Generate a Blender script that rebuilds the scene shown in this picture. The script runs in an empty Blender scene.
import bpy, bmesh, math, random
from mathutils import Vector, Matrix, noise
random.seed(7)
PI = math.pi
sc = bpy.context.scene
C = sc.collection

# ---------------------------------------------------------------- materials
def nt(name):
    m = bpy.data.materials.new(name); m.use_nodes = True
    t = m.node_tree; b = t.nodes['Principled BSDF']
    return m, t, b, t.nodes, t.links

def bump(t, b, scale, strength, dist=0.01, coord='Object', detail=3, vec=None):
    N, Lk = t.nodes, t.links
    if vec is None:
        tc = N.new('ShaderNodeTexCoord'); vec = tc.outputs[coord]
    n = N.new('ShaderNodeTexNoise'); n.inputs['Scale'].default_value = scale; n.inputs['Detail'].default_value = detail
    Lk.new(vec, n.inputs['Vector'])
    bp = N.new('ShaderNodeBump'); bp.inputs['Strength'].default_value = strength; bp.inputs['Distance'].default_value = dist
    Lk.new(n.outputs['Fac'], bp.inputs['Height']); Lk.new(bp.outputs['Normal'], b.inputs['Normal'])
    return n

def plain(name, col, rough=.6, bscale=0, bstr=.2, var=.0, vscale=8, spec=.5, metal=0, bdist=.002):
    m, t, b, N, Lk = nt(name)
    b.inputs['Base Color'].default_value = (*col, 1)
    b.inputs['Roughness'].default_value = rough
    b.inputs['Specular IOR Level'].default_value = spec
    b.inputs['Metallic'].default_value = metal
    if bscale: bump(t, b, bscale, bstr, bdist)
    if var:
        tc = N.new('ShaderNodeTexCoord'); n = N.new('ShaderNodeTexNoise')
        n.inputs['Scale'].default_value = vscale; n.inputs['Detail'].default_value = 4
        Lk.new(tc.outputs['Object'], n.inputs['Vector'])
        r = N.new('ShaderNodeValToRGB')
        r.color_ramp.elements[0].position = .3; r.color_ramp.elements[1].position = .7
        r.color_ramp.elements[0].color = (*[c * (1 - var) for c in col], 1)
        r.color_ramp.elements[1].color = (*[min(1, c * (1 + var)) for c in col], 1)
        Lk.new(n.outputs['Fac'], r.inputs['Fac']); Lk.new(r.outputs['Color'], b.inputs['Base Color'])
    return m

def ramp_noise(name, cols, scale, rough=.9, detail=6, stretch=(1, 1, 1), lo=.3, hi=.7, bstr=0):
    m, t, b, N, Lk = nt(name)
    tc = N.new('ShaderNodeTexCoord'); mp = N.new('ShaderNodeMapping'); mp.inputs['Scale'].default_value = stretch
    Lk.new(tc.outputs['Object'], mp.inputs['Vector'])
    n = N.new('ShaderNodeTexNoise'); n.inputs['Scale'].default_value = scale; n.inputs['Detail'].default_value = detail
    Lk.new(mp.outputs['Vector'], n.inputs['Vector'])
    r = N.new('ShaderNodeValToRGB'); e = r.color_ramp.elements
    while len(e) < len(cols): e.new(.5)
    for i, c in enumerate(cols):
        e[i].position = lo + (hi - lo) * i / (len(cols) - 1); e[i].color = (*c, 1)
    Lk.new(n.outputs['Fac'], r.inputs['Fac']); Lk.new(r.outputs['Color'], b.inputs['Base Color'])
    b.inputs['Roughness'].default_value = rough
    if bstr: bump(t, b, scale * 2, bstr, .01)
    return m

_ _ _

• _Task instructions_
Write out the listing's lines exactly, from its first line through the line that contains "return m, t, b, t.nodes, t.links", and stop there.

• _Task solution_
Generate a Blender script that rebuilds the scene shown in this picture. The script runs in an empty Blender scene.
import bpy, bmesh, math, random
from mathutils import Vector, Matrix, noise
random.seed(7)
PI = math.pi
sc = bpy.context.scene
C = sc.collection

# ---------------------------------------------------------------- materials
def nt(name):
    m = bpy.data.materials.new(name); m.use_nodes = True
    t = m.node_tree; b = t.nodes['Principled BSDF']
    return m, t, b, t.nodes, t.links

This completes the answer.